* Data extract
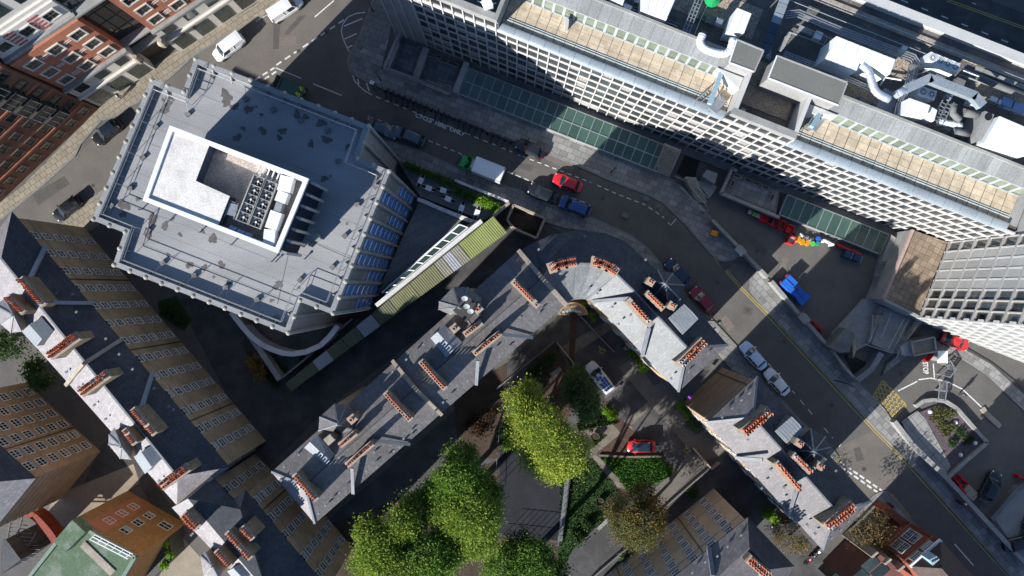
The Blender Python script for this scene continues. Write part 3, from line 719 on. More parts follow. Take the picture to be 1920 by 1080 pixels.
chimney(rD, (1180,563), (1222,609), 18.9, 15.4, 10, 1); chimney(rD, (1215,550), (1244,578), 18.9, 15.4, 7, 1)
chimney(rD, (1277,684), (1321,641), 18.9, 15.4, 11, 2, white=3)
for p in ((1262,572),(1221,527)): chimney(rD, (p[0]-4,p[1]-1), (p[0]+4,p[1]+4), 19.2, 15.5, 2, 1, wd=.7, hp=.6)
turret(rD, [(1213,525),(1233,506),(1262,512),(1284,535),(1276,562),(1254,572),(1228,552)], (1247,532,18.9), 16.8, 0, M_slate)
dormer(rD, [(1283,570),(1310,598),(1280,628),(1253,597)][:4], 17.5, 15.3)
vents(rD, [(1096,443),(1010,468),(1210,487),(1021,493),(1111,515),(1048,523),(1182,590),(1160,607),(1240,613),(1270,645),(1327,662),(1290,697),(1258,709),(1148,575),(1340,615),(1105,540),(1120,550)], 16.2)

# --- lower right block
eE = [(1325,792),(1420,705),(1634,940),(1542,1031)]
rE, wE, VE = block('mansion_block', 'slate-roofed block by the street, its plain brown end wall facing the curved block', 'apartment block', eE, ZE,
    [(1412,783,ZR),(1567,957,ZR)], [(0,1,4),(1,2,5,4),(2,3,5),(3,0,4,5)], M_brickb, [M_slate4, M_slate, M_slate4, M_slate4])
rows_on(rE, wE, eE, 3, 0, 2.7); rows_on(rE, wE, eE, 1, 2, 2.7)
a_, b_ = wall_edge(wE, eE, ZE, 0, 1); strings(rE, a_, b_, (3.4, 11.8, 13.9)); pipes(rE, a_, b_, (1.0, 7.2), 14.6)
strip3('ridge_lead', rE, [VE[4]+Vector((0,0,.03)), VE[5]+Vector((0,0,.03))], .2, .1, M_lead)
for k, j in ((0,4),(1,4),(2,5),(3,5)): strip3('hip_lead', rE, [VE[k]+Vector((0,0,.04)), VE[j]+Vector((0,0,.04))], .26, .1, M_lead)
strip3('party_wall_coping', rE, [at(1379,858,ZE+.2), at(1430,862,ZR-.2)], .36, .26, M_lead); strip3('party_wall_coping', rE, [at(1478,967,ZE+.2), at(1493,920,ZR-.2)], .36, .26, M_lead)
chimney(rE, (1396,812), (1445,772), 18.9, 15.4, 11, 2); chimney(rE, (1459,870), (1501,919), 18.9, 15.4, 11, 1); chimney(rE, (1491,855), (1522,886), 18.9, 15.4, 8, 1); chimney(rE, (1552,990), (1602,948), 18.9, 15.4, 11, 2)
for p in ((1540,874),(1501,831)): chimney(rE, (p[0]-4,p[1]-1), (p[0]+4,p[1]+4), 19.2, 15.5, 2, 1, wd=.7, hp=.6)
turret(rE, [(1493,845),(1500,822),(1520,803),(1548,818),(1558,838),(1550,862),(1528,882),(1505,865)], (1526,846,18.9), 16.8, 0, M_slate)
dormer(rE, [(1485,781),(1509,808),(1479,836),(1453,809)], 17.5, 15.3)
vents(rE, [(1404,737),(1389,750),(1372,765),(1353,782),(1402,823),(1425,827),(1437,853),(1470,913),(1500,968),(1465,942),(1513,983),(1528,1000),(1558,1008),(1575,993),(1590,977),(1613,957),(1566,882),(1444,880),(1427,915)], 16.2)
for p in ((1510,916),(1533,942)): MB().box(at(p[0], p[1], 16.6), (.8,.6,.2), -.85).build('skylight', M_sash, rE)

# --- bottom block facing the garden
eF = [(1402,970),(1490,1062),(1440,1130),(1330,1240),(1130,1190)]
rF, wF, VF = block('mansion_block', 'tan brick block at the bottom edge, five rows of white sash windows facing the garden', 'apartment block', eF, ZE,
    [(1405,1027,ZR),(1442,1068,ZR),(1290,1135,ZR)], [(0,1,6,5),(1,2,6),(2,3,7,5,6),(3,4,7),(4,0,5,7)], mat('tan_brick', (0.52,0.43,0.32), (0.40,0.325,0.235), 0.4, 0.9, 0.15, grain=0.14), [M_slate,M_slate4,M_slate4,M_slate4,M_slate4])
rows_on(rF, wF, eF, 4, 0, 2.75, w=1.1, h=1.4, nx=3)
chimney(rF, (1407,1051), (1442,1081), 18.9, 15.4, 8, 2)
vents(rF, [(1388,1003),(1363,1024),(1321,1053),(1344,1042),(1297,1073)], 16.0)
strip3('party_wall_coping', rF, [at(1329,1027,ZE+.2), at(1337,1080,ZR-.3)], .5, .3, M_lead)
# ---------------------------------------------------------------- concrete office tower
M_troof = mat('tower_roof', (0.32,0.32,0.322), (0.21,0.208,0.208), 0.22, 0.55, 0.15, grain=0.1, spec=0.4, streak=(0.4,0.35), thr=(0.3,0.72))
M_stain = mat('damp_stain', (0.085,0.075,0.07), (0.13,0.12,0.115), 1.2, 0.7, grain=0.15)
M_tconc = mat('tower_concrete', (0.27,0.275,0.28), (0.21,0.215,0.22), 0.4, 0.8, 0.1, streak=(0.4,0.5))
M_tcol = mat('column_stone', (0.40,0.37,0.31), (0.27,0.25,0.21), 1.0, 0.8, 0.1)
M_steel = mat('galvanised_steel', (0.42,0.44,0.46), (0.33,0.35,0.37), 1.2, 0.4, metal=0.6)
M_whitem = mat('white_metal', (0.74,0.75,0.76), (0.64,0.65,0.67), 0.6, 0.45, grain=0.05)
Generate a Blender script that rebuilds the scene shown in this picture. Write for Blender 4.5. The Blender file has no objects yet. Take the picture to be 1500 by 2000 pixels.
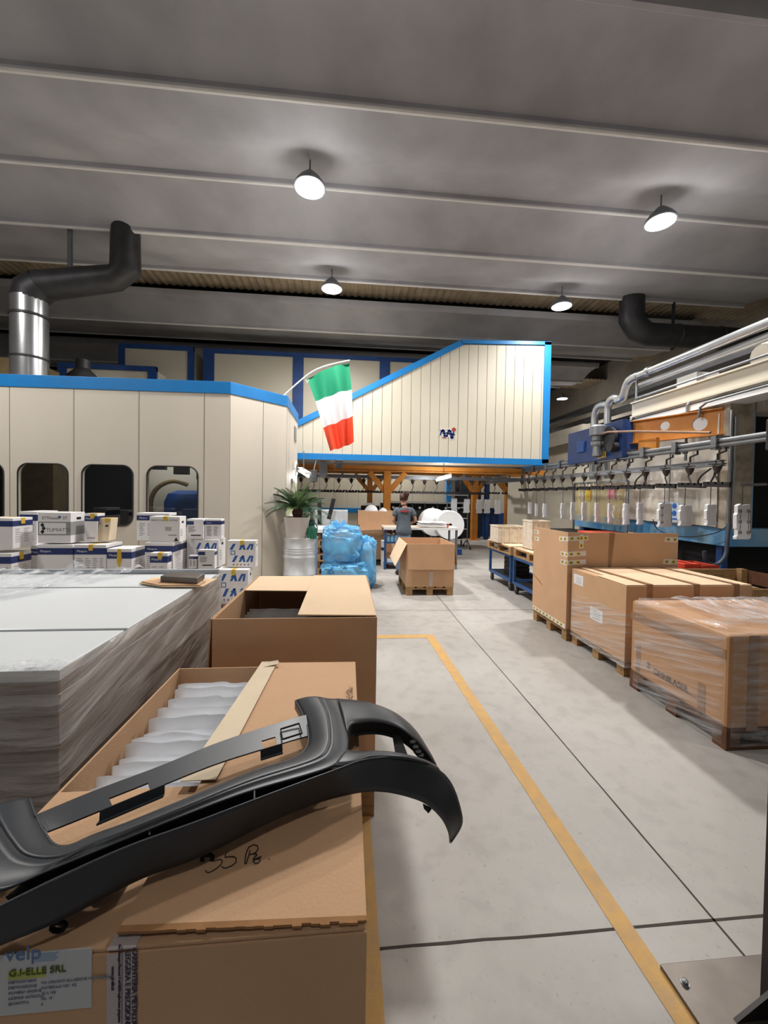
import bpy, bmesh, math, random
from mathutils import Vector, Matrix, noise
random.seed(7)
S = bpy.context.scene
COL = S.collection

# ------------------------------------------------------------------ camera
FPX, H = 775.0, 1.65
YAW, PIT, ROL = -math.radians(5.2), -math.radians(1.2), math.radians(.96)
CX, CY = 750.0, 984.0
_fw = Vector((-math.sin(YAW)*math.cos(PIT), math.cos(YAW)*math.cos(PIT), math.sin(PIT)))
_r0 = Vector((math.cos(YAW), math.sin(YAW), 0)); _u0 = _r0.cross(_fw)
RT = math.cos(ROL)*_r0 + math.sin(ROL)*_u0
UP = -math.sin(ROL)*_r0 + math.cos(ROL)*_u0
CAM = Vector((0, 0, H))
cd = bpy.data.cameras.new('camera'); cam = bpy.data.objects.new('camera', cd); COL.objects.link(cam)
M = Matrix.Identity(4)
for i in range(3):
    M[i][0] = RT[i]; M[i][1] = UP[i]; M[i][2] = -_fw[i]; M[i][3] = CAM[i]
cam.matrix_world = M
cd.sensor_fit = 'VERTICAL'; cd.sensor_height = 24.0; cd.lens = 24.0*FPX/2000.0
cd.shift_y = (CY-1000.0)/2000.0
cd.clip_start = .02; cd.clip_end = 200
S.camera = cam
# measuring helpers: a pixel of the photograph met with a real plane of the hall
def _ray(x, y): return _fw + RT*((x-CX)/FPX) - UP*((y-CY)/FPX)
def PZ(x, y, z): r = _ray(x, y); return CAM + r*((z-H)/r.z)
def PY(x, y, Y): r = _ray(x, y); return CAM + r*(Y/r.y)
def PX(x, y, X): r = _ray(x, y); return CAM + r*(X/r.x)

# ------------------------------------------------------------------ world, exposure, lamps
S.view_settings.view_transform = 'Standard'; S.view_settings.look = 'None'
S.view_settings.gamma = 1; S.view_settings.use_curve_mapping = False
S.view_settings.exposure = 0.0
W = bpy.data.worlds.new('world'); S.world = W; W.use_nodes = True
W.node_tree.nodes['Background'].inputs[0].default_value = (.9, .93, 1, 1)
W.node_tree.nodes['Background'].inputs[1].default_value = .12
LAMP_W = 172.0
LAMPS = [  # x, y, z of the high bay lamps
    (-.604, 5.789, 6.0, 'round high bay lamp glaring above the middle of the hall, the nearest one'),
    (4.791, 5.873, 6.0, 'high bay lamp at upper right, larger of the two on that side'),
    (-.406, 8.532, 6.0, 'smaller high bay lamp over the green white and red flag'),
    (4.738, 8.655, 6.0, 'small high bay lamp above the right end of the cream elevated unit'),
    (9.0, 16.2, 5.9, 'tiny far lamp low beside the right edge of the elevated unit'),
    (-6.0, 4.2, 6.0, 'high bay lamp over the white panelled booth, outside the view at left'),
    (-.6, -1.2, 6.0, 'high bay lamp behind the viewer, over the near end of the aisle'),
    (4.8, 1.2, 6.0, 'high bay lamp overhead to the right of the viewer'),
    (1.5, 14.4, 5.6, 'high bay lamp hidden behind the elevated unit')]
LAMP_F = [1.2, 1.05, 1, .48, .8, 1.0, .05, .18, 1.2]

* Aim
Pull out every line in the data above that has the word "picture".

* Full answer
The Blender Python script for this scene continues. Write part 3, from line 719 on. More parts follow. Take the picture to be 1920 by 1080 pixels.
Generate a Blender script that rebuilds the scene shown in this picture. Write for Blender 4.5. The Blender file has no objects yet. Take the picture to be 1500 by 2000 pixels.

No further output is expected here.